======== SUPPLIED MATERIAL

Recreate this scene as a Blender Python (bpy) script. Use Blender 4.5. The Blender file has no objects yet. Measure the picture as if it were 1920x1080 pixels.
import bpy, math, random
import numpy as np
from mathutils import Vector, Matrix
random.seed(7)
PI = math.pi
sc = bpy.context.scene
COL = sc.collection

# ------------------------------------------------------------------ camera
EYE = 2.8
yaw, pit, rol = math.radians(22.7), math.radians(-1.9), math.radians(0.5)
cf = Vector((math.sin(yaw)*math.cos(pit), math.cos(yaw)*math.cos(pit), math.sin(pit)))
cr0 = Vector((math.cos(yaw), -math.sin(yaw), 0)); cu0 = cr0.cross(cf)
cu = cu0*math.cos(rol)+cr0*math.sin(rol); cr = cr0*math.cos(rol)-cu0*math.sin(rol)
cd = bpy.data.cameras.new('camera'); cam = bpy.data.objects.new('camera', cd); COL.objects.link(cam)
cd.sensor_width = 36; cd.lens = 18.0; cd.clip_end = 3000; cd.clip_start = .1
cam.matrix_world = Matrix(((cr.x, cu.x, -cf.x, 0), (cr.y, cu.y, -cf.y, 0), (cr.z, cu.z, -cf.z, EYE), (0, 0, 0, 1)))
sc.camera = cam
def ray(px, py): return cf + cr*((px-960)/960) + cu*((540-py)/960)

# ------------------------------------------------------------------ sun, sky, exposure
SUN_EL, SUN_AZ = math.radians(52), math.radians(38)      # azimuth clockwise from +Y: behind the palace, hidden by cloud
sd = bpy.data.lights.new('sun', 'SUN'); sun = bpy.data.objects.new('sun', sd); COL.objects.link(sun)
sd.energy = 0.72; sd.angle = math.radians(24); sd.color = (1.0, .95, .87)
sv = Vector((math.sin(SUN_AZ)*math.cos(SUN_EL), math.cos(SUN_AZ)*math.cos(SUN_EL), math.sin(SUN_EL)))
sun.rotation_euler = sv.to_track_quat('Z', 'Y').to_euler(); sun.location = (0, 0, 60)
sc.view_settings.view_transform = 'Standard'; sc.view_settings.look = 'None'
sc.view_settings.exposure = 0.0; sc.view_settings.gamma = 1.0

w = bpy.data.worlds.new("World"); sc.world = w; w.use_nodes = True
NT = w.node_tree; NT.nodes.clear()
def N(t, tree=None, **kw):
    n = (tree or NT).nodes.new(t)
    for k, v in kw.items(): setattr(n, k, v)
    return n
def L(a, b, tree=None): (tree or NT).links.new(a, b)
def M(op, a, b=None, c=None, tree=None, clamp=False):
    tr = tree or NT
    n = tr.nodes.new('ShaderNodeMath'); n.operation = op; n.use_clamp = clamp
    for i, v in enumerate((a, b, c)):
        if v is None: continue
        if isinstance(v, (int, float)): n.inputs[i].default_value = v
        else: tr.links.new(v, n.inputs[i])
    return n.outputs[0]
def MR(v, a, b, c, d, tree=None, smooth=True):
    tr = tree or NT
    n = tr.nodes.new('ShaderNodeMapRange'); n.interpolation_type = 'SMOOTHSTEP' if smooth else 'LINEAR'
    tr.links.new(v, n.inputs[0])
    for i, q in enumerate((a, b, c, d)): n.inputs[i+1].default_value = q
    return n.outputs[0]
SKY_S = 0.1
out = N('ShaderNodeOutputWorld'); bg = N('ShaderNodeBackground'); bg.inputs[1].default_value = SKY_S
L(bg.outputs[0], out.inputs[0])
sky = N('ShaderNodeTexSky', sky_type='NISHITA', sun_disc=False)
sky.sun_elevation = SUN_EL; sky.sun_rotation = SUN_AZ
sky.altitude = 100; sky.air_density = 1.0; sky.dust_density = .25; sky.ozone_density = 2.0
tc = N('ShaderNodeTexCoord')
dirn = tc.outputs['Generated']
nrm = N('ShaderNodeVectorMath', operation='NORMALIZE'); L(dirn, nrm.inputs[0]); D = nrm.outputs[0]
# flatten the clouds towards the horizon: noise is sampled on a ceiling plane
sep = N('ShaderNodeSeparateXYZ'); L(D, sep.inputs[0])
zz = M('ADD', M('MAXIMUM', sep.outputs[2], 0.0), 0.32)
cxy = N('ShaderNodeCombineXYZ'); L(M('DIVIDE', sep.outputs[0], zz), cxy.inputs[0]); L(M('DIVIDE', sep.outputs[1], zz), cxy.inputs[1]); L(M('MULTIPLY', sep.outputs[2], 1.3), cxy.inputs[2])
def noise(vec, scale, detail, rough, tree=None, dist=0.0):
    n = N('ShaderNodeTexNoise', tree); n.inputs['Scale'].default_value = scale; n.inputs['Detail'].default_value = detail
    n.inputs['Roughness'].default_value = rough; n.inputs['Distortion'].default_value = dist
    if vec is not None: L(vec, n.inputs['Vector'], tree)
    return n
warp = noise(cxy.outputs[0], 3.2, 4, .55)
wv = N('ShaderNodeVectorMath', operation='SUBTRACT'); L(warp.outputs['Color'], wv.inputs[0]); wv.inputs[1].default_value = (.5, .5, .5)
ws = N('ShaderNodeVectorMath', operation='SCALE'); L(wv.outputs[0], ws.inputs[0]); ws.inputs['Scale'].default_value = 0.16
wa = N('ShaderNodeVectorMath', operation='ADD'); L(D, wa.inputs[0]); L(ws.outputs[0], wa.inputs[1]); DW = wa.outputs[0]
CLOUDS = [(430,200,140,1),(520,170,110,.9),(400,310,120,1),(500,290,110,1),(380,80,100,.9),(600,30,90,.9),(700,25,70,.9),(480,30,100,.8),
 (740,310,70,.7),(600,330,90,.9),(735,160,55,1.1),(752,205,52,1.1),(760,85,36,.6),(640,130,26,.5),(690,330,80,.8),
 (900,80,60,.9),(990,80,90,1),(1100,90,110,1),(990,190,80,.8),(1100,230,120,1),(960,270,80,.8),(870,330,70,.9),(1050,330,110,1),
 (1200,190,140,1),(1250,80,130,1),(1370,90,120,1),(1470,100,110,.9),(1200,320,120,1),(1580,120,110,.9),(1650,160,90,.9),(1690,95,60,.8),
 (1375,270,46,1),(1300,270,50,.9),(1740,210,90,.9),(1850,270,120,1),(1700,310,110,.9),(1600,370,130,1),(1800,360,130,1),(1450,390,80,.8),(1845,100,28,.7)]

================

STATED EXERCISE — Return only the number of lines in the data above that include the word "objects".

EXPECTED ANSWER — 3